American Government Caused Cisco’s Banishment from China

Recent news reported that China has removed some well-known international information technology brands from its government purchasing list, and added almost 1,000 domestic brands. Western media are lamenting the loss of a big customer and rallying American and European companies to petition their governments to act immediately. They are accusing China of using security concerns as an excuse, and of, in fact, protecting its own tech industry.

No country would develop its economy with a cost to its national security. When the Snowden crisis revealed America’s shocking surveillance program to the entire world, network security became a hot topic. Last year, China formed its network security and informatization leadership team, with President Xi Jinping at the helm; the high-level leadership showed that China is strengthening its network security and elevating it to a national strategic level.*

China’s network security regulations have followed the Western format and included no special provisions. But as early as 2007, when Huawei wanted to acquire the American equipment company 3Com, America became paranoid, and Congress used “national security concerns” as a reason to stop the purchase. Huawei could not expand its business in America in spite of being the world’s largest telecom equipment supplier.

Cisco has undoubtedly been affected the most from being taken off China’s purchasing list. Reuters reported that in 2012, the company had 60 products on the list, but at the end of 2014, there were no Cisco products on the list at all. Cisco has always been the American government’s surveillance helper, so its banishment was the result of its own actions.

Routers and switching equipment are the primary links for the Internet, they are like the traffic police for the online world. The world’s largest maker of these parts is Cisco, who owns more than 50 percent of China’s online network, and transmits 80 percent of the information. American intelligence agencies adding a “backdoor” to Cisco’s primary products is an open secret at the company. How many other backdoors are in Cisco products? It makes one very wary.
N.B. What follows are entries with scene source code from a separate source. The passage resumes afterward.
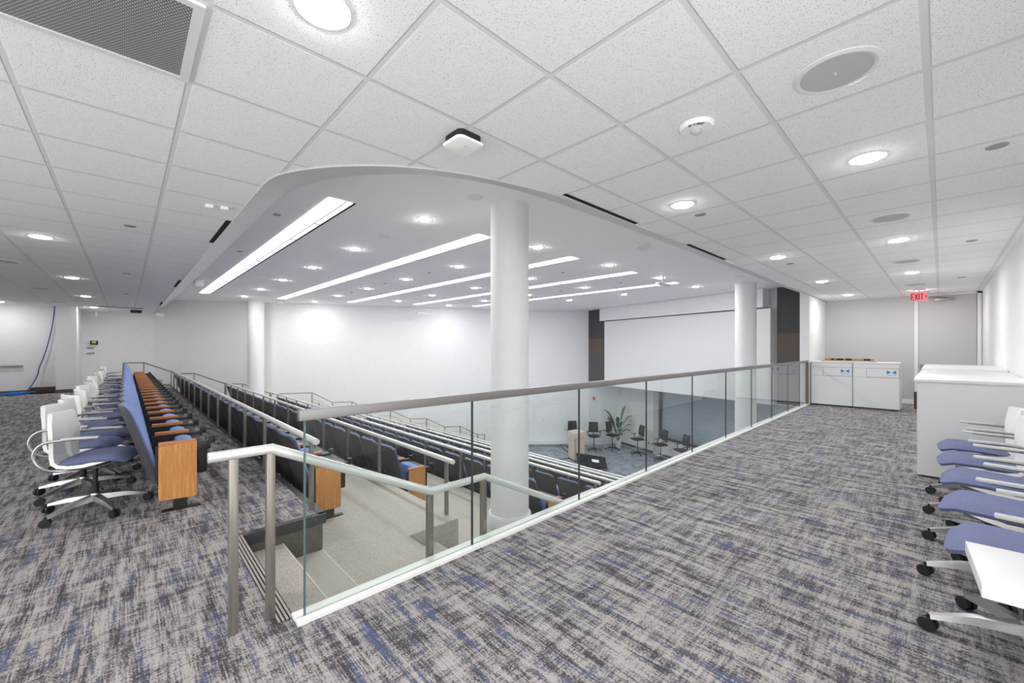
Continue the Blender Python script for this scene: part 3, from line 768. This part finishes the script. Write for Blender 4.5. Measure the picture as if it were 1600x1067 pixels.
for i, (x, y) in enumerate([(3.725, .35), (6.85, .357), (10.0, .35), (13.18, .35)]): put_down(x, y, CZ, 'round downlight in the tile ceiling along the right wall side, %s' % ORD[i], 'downlights in the tile ceiling')
for i, (x, y) in enumerate([(-.728, 7.35), (-.724, 11.25), (-.73, 15.1), (-.733, 19.0)]): put_down(x, y, CZ, 'round downlight above the white task chairs on the left, %s' % ORD[i], 'downlights in the tile ceiling')
put_down(-2.62, 18.6, CZ, 'round downlight at the far left edge of the tile ceiling', 'downlights in the tile ceiling')
for c_, x in enumerate((3.175, 5.60, 7.99, 10.42, 12.75)):
    for r_, y in enumerate((5.2, 7.68, 10.12, 12.58, 15.04, 17.56)):
        if y > wally(x) - .6 or (c_ == 1 and y > 17.6): continue
        put_down(x, y, AZ, 'round downlight between auditorium strips %s and %s, %s' % (ORDN[c_], ORDN[c_ + 1], ORD[r_]), 'downlights in the auditorium ceiling')
for i, x in enumerate((1.835, 4.21, 6.62, 9.02, 11.38)):
    y1 = min(17.45, wally(x) - 1.5) if i else 17.45
    e = empty('strip_light', 'long recessed linear strip light, %s from the left' % ORDN[i], 'ceiling light', (x, 5.24, AZ))
    L = y1 - 5.24; n = int(L / 1.22)
    MB().box(0, .20, 0, L, -.018, -.001).build('lens', M['strip'], e)
    MB().box(.215, .305, 0, L, -.012, -.001).build('side_lens', M['strip_dim'], e)
    MB().box(.200, .215, 0, L, -.019, -.001).build('divider', M['white'], e)
    MB().box(.309, .345, 0, L, -.004, -.001).build('air_slot', M['slot'], e)
    fr = MB()
    for q in range(1, n + 1): fr.box(0, .305, q * 1.22 - .004, q * 1.22 + .004, -.0195, -.001)
    fr.build('joints', M['disc'], e)
# speakers
def speaker(x, y, r, lab):
    e = empty('ceiling_speaker', lab, 'speaker', (x, y, CZ), 0, 'round speakers in the tile ceiling')
    MB().lathe([(r * .82, -.006), (r * .9, -.010), (r, -.004), (r, 0), (r * .82, 0)], 40).build('rim', M['white'], e)
    disc(r * .82, -.0065).build('grille', M['speaker'], e)
    MB().box(-.012, .012, -.005, .005, -.010, -.007).build('badge', M['white'], e)
    return e
for i, (x, y) in enumerate([(2.453, .345), (5.595, .355), (8.6, .36), (11.9, .36)]): speaker(x, y, .17, 'round grey ceiling speaker above the walkway, %s' % ORD[i])
for i, (x, y) in enumerate([(-1.33, 9.76), (-1.366, 13.69), (-1.388, 17.56)]): speaker(x, y, .17, 'round grey ceiling speaker above the left carpet, %s' % ORD[i])
dd = [(4.11, -.25, CZ, 'beside the right wall, nearest'), (7.53, -.258, CZ, 'beside the right wall, second nearest'), (11.3, -.26, CZ, 'beside the right wall, third nearest'), (4.108, 1.634, CZ, 'right after a downlight on the guard side, nearest'), (7.54, 1.63, CZ, 'right after a downlight on the guard side, second nearest'), (10.3, 1.6, CZ, 'right after a downlight on the guard side, third nearest'),
      (.038, 6.02, CZ, 'above the top seat row, nearest'), (.021, 9.91, CZ, 'above the top seat row, second nearest'), (.017, 13.7, CZ, 'above the top seat row, third nearest'), (.01, 17.47, CZ, 'above the top seat row, farthest'),
      (1.55, 6.44, AZ, 'beside the first strip light, nearest'), (1.62, 9.4, AZ, 'beside the first strip light, farther'),
      (5.52, 8.81, AZ, 'in the auditorium between second and third strips, nearest'), (5.52, 11.2, AZ, 'in the auditorium between second and third strips, middle'), (5.6, 13.8, AZ, 'in the auditorium between second and third strips, farthest'),
      (7.93, 6.5, AZ, 'in the auditorium right of the thick column, nearest'), (7.95, 9.0, AZ, 'in the auditorium right of the thick column, second'), (10.42, 6.4, AZ, 'in the auditorium left of the fifth strip, nearest'), (10.5, 8.7, AZ, 'in the auditorium left of the fifth strip, farther'), (12.75, 7.55, AZ, 'nearest the white screen header')]
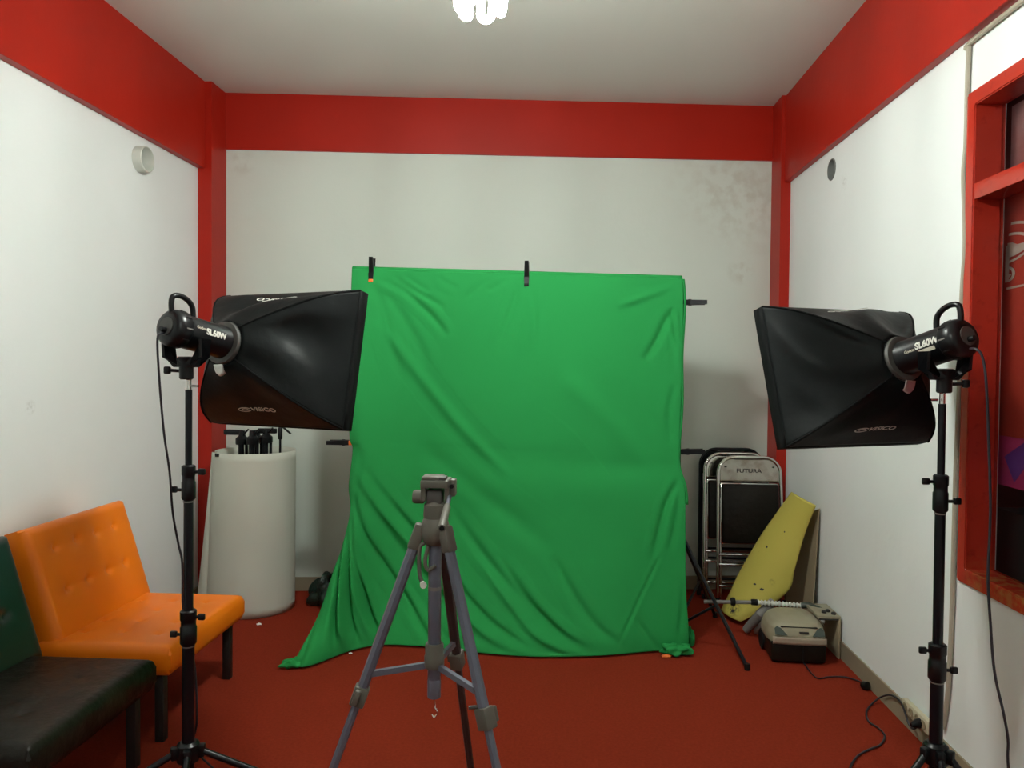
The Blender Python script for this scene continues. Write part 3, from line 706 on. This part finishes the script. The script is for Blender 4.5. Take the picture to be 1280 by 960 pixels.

Cisco runs the network at sensitive agencies like governments, police and customs; it can transfer and analyze relevant information, and any information can be controlled. Even a physically isolated network can acquire information using wireless means and do so without detection. Cisco products have become a main source for American intel; America has deeply invaded the Chinese network’s central nervous system via Cisco.

The Western media love to pressure the Chinese government, but it’s really slapping its own face. The West always likes to make itself the exception, but guests who disrespect the host are not welcome anywhere. One cannot enjoy the benefits from monopolizing technology, fattening his pockets while eavesdropping and hurting the Chinese people. If we allowed the continued purchase of Western IT equipment, it would be like adding a noose around our neck.

“The cyberworld is sort of the wild, wild West. And to some degree, we’re asked to be the sheriff.” Obama described the relationship between the American government and the network world this way during a speech at Stanford University. Used to eavesdropping on other people’s privacy, Obama is trying to turn the Internet into a tool for mighty rule, and America’s IT industry is the sheriff’s lackey.

The Chinese government has always opposed any kind of network attack, especially the attack and secret-stealing by a technically advantageous country. The Chinese online czar Lu Wei has repeatedly emphasized that when foreign network firms enter China, the bottom line is they have to follow Chinese laws. “We cannot allow [a foreign company] to occupy China’s market while also hurting China.” Cisco’s banishment from the Chinese government’s purchasing list is the American government’s fault. It’s a case of lifting a rock only to drop it on one’s own feet.

*Editor’s note: Informatization refers to the extent by which a geographical area, an economy or a society is becoming information-based, i.e., an increase in the size of its information labor force.